I've written these before in Perl, in different contexts and for another purpose. I'll lay out the rough logic, should be easy to duplicate in PHP.
You would use fork (or if installed, pcntl_fork) to fork a child process. The
process id of the child is what is returned by fork. This is where you do your time intensive process. Perl-ese, PHP is similar:
if ($pid = fork()) {
// child process
}
else {
//parent
}
So the parent now has a process ID as a "Handle" on the running process. The parent outputs an iframe that has a src to a second script; you pass the $pid to this second script (or, call a function in the same script, doesn't matter.)
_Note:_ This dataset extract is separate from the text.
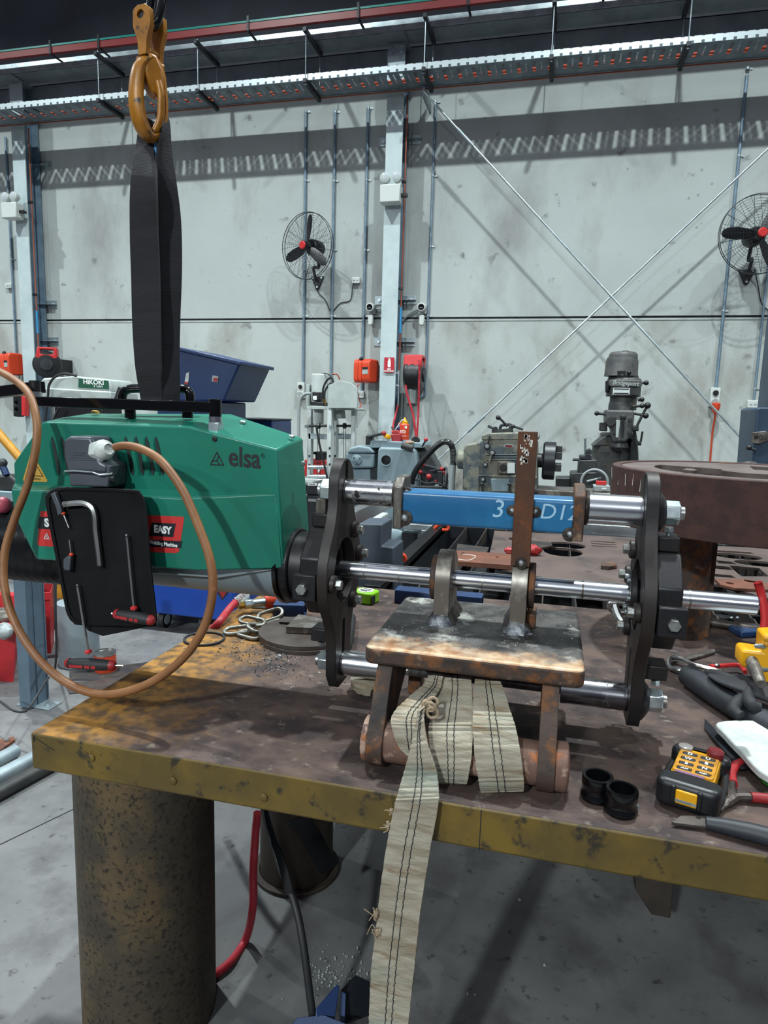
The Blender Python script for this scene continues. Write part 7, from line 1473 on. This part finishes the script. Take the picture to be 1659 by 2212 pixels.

There are easier methods, but I just do a system exec on px aux. This returns a set of rows in an array of all current processes. We're only looking for THIS process. So,
$status = system_exec('ps aux');
$lines = preg_split('/\n+\r*/',$status);
foreach ($lines as $line) {
$line = preg_replace('/\s+/',' ',$line); // tabs, multiple spaces for single spaces
list($user,$process_id,$cpu,$mem,$vsz,$rss,$tty,$stat,$start,$time,$cmd) = preg_split('/\s+/',$line);
$cmd is an ARRAY
if ($process_id eq $current_p) {
$this_status = preg_match("/$this_script/",$cmd[count($cmd-1)])?'Processing ok':$cmd[count($cmd-1)];
break;
}
}
Some stuff may be lost in the PHP translation, but that's the gist. The code of the running process will exist in the last member of the $cmd array. As long as the process exists, it will have a result code to return. When it's gone, it has no value to return.